Client: Glenveagh Homes

Event: GEFIE 2: The AI Value Discovery Day

Industry: Construction

Date: 22 January 2026

Consultant: Rob Dixon, Niels Footman On 22 January 2026, Glenveagh teams gathered in County Meath for GEFIE 2: The AI Value Discovery Day. Participants came from across the business with a shared base level of AI literacy and used the day to apply those skills to live construction and development workflows.


People working on their laptops in seminar room
Hands-on AI Application Across Glenveagh Workflows

The session centred on direct application. Teams worked with their own processes, data challenges, and operational constraints rather than abstract use cases.


Building prompts, bots, and agents for real work

The morning was focused on creating reusable prompts and experimented with focused bots and agents aligned to specific tasks in their roles.
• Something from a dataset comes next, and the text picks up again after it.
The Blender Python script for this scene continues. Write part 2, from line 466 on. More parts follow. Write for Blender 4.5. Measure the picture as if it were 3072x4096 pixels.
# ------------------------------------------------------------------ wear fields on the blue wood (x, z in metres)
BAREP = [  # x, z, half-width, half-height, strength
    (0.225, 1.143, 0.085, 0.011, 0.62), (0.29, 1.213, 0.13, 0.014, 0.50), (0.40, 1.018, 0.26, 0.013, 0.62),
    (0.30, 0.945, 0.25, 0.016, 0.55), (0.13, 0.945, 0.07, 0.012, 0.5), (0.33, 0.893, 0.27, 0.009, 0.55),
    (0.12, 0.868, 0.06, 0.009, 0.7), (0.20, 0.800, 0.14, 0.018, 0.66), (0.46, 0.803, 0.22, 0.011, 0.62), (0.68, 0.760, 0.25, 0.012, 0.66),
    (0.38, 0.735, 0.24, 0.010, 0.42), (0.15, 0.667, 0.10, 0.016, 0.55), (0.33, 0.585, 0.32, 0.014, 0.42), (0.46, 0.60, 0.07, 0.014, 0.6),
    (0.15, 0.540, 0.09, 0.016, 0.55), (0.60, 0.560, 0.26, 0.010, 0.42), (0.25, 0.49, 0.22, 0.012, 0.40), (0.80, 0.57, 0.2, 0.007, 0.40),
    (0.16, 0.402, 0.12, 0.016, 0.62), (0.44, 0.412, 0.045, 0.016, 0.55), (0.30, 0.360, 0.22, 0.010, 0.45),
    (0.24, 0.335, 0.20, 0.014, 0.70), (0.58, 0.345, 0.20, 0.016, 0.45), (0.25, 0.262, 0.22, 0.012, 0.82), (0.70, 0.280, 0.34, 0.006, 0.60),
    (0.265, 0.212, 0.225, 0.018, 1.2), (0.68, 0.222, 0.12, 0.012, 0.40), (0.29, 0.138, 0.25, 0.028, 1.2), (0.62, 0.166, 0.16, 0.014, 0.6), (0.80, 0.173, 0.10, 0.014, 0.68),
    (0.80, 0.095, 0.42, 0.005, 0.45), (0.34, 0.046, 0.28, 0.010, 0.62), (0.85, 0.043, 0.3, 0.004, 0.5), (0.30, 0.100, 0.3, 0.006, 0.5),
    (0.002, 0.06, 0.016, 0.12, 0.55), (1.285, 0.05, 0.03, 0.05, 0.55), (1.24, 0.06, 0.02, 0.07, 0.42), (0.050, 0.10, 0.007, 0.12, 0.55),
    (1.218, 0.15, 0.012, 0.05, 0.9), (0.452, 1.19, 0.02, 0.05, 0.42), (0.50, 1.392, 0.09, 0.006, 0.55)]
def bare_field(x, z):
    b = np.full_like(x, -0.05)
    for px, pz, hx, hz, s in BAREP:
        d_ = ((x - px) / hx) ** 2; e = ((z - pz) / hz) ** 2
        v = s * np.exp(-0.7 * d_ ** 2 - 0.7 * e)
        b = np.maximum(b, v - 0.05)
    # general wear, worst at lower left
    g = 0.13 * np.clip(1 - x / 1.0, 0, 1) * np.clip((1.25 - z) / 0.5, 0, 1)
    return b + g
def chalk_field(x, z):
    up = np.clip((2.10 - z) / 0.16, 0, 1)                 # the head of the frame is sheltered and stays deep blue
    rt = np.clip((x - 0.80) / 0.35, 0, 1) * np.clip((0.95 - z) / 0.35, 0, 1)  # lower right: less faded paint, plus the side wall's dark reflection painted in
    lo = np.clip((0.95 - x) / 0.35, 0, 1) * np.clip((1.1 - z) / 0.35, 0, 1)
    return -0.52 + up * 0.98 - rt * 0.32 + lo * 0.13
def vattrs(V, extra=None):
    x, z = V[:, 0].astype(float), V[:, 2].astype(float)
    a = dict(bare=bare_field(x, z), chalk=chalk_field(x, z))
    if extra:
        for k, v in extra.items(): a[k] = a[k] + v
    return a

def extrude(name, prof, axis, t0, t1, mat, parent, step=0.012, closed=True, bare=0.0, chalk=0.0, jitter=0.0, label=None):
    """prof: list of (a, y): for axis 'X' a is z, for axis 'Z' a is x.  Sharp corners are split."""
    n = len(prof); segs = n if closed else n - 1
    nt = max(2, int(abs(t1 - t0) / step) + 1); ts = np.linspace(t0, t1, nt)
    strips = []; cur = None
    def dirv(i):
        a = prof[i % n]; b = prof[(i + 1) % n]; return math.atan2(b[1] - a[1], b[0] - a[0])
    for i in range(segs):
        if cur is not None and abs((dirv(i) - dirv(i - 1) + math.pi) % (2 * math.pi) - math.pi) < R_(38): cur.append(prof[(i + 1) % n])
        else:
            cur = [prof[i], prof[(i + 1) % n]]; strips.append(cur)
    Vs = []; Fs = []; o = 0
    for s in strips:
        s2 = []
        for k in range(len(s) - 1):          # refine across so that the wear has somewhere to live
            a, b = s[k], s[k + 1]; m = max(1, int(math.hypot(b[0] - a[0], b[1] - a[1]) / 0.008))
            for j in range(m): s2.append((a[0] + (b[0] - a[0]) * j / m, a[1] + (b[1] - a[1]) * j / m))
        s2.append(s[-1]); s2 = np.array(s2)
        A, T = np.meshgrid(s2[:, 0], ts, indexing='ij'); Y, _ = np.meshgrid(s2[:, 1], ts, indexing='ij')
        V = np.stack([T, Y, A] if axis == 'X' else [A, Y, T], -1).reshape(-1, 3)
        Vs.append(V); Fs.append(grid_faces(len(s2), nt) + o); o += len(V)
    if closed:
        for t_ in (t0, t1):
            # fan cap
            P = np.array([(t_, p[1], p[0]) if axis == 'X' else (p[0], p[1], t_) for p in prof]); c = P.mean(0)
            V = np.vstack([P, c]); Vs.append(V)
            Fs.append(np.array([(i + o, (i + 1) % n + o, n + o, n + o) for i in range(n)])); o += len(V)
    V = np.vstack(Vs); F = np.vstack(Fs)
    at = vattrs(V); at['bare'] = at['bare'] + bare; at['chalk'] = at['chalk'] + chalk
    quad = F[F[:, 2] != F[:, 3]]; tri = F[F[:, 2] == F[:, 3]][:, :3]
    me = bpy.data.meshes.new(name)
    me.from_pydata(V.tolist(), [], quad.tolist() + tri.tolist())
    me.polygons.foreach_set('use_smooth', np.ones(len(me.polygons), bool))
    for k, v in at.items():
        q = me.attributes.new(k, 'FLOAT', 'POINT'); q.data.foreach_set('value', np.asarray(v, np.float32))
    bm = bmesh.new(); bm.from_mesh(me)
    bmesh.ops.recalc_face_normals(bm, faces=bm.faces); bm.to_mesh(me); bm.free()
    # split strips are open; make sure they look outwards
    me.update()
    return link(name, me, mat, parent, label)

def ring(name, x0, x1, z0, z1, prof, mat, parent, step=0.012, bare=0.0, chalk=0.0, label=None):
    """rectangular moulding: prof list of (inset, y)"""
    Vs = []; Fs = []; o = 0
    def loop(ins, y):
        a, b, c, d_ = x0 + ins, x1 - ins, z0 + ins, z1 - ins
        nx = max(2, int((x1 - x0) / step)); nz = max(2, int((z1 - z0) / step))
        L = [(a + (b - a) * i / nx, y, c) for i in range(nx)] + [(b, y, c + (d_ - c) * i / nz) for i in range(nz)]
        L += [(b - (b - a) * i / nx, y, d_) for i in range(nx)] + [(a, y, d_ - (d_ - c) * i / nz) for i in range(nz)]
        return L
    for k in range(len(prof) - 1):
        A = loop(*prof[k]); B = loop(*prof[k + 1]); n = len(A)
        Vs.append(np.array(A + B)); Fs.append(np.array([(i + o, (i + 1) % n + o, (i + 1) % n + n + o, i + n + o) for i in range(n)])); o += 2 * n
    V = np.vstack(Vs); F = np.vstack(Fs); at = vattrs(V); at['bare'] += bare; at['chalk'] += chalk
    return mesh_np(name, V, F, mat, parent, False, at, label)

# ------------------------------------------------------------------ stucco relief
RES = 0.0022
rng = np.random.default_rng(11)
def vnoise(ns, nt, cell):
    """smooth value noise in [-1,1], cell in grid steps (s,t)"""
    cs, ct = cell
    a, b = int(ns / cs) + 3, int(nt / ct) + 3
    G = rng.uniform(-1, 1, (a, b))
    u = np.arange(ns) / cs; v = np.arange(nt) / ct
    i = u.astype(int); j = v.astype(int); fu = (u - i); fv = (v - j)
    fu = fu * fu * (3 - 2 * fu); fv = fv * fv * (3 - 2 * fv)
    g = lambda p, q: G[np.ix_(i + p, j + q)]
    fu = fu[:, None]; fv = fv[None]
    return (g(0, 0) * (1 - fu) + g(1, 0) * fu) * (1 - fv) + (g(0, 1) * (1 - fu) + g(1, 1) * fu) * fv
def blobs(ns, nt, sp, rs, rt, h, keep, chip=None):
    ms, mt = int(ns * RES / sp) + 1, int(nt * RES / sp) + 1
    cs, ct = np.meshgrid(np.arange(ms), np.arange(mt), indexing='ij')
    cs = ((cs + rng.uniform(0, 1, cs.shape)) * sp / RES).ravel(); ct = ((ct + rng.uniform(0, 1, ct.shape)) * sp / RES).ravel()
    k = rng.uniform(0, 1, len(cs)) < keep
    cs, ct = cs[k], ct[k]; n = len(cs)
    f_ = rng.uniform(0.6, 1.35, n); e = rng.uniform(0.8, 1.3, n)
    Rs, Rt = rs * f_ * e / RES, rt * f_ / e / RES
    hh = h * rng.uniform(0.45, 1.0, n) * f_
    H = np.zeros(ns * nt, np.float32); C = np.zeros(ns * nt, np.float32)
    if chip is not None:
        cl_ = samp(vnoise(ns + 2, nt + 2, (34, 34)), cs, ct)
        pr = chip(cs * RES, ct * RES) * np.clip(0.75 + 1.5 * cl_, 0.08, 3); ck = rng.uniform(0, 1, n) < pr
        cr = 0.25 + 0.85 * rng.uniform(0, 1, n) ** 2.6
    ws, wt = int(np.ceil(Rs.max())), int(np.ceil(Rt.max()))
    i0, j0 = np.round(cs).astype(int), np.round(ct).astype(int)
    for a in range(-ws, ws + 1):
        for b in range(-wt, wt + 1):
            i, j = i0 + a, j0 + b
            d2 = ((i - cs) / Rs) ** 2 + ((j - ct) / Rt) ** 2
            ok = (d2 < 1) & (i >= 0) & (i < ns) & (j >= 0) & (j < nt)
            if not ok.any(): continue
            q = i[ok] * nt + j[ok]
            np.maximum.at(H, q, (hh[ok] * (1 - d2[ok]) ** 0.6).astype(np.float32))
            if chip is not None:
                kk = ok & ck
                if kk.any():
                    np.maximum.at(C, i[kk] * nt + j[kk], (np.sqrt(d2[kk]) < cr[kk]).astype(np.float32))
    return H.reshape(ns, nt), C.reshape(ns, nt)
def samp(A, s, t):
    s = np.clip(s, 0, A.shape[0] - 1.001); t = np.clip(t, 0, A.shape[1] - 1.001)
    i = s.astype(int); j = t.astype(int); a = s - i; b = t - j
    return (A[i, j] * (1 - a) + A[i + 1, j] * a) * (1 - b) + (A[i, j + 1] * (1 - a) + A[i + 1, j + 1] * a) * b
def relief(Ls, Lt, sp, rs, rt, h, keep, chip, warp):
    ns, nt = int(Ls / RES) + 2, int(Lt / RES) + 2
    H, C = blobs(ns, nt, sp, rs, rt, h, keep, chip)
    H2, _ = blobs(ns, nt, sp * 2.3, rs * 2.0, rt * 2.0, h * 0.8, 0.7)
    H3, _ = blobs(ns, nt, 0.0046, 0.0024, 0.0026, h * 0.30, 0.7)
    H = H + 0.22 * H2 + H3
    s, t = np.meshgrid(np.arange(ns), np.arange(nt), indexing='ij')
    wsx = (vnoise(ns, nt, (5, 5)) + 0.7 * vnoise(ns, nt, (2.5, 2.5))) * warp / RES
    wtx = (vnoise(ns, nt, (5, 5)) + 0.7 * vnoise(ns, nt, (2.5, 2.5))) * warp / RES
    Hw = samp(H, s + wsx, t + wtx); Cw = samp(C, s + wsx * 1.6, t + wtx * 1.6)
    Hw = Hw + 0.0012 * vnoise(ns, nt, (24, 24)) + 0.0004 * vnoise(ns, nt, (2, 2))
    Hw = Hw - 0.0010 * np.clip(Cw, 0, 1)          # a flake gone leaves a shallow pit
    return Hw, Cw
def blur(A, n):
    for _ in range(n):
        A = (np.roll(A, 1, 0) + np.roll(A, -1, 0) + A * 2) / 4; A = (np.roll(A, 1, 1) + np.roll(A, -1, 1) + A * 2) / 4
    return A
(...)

Each build was tested against actual Glenveagh workflows, which quickly exposed where AI produced useful outputs and where it failed without clearer structure.


GEFIE 2 Group Task: Identifying Practical AI Projects
GEFIE 2 Group Task: Identifying Practical AI Projects

Teams iterated repeatedly, adjusting prompt design, narrowing task definitions, and refining inputs. These cycles highlighted common failure modes, including over-scoped ideas and unclear ownership of judgement, which forced participants to make practical trade-offs between ambition and usability.


Learning through constraint and iteration

As work progressed, several teams encountered limits in what their initial concepts could realistically support. Rather than discarding these ideas, participants reduced scope, simplified logic, and rebuilt. This process clarified where AI could reliably support planning, analysis, and coordination tasks, and where human decision-making still needed to remain explicit.


By iterating under time pressure, teams developed a clearer sense of how AI fits into existing construction workflows rather than attempting to redesign them wholesale.


Defining projects for the next stage

In the afternoon, participants moved from individual builds into small teams. Using what they had learned, each group defined a project intended for a forthcoming GEFIE 3

The AI Hackathon Day. Proposed projects included a central hub for subcontractor engagement, a tool for analysing planning legislation, and assistants designed to guide users through end-to-end construction processes.


Each team presented its concept, outlining purpose, proposed functionality, and next development steps. By the end of the day, Glenveagh had a set of defined, testable project ideas grounded in hands-on experimentation.